Kenyan President Daniel arap Moi has appointed a team of experts in a fresh bid to stamp out corruption. The new initiative has been met with skepticism.

President Moi said the experts will advise on what is required to "create a nationally and internationally credible machinery, which will combat corruption and promote integrity in the public sector."

The advisors will be led by three British experts, including Graham Stockwell, a former commander of the London Metropolitan Police and ex-director of anti-corruption authorities in Hong Kong and Botswana.

Opposition figures were quick to dismiss the move as a ploy to trick donors into releasing frozen funds. In 2000, the International Monetary Fund stopped lending to Kenya because of the government's perceived lack of commitment to fighting graft.
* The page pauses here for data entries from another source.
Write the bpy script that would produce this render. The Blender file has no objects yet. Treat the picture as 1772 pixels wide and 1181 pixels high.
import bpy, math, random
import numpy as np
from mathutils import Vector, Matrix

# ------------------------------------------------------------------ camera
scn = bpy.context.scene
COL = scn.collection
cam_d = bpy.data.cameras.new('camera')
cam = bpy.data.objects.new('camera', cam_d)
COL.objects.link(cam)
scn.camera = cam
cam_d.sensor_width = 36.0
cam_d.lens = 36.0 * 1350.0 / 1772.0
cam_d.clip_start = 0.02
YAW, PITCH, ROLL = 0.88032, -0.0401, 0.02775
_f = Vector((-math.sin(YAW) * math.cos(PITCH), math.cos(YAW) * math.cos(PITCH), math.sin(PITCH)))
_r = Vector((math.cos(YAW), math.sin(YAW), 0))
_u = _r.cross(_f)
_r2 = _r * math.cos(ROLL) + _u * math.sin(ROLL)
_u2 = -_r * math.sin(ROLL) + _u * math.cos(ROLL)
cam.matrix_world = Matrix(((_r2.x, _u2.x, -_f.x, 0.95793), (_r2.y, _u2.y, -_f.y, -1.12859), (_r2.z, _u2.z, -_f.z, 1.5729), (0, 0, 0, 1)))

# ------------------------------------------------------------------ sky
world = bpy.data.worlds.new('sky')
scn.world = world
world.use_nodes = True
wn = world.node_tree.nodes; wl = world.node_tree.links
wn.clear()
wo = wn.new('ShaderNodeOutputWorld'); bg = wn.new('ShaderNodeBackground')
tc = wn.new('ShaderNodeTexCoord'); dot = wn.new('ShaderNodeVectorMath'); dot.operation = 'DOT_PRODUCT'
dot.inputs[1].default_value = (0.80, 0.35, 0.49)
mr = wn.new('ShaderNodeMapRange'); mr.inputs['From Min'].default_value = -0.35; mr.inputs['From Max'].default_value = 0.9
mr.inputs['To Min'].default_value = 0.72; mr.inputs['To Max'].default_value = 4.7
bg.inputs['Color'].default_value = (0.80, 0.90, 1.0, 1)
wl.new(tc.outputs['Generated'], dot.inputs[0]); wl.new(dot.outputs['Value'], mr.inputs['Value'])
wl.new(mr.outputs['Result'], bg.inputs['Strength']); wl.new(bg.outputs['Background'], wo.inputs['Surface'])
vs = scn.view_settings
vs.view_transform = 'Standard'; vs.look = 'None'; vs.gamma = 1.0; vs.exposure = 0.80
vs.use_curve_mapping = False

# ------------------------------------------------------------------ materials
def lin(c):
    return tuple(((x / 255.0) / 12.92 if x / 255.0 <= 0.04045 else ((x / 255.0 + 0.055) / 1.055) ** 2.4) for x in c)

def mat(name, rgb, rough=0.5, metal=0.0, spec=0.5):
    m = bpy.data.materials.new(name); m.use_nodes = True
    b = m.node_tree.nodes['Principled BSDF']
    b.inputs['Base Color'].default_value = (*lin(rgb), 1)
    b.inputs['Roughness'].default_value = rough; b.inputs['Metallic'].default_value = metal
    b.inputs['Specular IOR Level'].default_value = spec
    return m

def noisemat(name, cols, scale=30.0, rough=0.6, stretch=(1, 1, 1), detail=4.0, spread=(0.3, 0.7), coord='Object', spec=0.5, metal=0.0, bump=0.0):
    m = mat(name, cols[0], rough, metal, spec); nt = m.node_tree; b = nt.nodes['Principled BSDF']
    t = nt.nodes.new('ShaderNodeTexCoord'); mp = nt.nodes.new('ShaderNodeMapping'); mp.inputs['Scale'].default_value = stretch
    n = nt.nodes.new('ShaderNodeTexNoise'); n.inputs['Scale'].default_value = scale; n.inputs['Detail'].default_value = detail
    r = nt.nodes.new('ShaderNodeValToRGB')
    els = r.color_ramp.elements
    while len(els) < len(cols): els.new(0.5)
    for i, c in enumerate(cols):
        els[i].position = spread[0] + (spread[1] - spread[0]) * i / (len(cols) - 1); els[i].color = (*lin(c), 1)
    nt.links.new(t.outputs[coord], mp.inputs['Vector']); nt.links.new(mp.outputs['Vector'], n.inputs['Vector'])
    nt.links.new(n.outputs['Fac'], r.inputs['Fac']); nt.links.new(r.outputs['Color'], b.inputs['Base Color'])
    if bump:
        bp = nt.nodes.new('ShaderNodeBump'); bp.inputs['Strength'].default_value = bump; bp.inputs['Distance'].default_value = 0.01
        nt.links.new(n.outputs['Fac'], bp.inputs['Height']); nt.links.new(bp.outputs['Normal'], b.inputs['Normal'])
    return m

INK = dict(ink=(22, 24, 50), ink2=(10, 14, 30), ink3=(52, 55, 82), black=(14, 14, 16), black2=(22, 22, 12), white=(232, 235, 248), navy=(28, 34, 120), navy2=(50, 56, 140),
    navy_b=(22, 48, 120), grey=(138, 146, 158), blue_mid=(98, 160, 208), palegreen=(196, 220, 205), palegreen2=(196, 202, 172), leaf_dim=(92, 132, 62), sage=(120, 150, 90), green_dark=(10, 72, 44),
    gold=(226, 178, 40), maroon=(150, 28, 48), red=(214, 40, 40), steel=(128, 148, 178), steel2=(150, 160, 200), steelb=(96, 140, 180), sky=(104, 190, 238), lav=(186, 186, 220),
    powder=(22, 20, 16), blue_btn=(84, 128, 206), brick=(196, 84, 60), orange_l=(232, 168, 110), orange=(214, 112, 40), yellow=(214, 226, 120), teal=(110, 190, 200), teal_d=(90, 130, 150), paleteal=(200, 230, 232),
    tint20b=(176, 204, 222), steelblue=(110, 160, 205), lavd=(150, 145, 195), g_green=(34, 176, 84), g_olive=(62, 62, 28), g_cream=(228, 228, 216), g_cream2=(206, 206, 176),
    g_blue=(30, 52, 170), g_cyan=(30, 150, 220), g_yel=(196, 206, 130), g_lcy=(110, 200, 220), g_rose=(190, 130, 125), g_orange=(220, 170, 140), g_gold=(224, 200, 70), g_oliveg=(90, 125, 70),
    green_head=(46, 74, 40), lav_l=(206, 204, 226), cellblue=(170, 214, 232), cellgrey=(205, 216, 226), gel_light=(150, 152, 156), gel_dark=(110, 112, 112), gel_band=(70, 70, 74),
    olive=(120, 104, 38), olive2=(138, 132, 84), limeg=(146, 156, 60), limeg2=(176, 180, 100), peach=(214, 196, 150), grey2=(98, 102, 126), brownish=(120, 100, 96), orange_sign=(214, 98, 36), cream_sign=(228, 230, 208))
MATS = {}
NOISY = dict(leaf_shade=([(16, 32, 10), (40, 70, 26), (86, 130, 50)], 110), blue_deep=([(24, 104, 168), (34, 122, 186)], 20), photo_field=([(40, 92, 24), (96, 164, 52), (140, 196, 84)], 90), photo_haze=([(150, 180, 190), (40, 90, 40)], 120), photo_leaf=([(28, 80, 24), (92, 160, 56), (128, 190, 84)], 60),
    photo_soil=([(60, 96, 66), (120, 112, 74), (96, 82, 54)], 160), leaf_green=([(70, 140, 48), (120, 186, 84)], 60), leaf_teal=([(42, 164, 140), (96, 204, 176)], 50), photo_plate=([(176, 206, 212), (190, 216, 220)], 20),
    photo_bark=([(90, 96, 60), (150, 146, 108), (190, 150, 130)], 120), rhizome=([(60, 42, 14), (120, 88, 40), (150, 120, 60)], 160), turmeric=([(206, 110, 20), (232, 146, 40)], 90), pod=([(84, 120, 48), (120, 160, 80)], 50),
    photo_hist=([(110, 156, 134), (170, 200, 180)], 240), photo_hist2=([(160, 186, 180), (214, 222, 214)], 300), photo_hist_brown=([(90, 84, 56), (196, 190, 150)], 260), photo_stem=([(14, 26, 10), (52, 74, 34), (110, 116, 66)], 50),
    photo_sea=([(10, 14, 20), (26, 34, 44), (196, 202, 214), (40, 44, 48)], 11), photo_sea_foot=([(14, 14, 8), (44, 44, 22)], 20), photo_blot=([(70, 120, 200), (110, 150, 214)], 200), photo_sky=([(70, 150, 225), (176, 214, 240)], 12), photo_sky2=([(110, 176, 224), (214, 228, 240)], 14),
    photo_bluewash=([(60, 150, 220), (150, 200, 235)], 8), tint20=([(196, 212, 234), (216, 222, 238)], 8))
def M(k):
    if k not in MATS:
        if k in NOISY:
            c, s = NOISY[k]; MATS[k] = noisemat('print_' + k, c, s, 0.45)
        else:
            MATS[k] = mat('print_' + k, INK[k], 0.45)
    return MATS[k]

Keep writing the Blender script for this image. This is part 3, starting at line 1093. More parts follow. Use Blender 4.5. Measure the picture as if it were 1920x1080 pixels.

The government is now short of cash, with a gaping balance of payments deficit and elections due later this year.

Musikari Kombo, an opposition member of parliament and chair of the Kenyan chapter of the African Parliamentary Network Against Corruption, believes the international experts will not be able to come up with anything new.

Mr. Kombo says the Kenya Anti Corruption Authority, or KACA, was doing a good job before it was declared unconstitutional and shut down in 2000. "For me, this is vintage Moi," he said. "He will always rush around to appoint committees or experts from outside in order to buy time. Information, which is needed for us as Kenyans to formulate an anti-corruption strategy, is already available in this country and the government has got it. It has it from the report that the parliamentary committee that I chaired against corruption produced. It has got it from KACA, which for a long time formulated a strategy and involved a number of stakeholders and so on and so forth. So you do not need yet another consultant because the information is already there. What is lacking, as far as I am concerned, is the political will to act."

Kiraitu Murungi, the shadow Attorney General in the Democratic Party agrees that the Kenyan government is not serious about tackling corruption. Mr. Murungi says this is because corruption stems from the heart of government. "This team is not going to change anything and we think it is just going to be a waste of public resources and time," he said. "Because corruption lies at the root of the Kenyan government and the only way to effectively fight corruption in this country is to change the regime. There is no political will to fight corruption in this country because the key corrupt elements are in control of the government. It is like asking them to commit suicide."

Last year, the anti-corruption watchdog Transparency International rated Kenya the fifth most corrupt country in the world.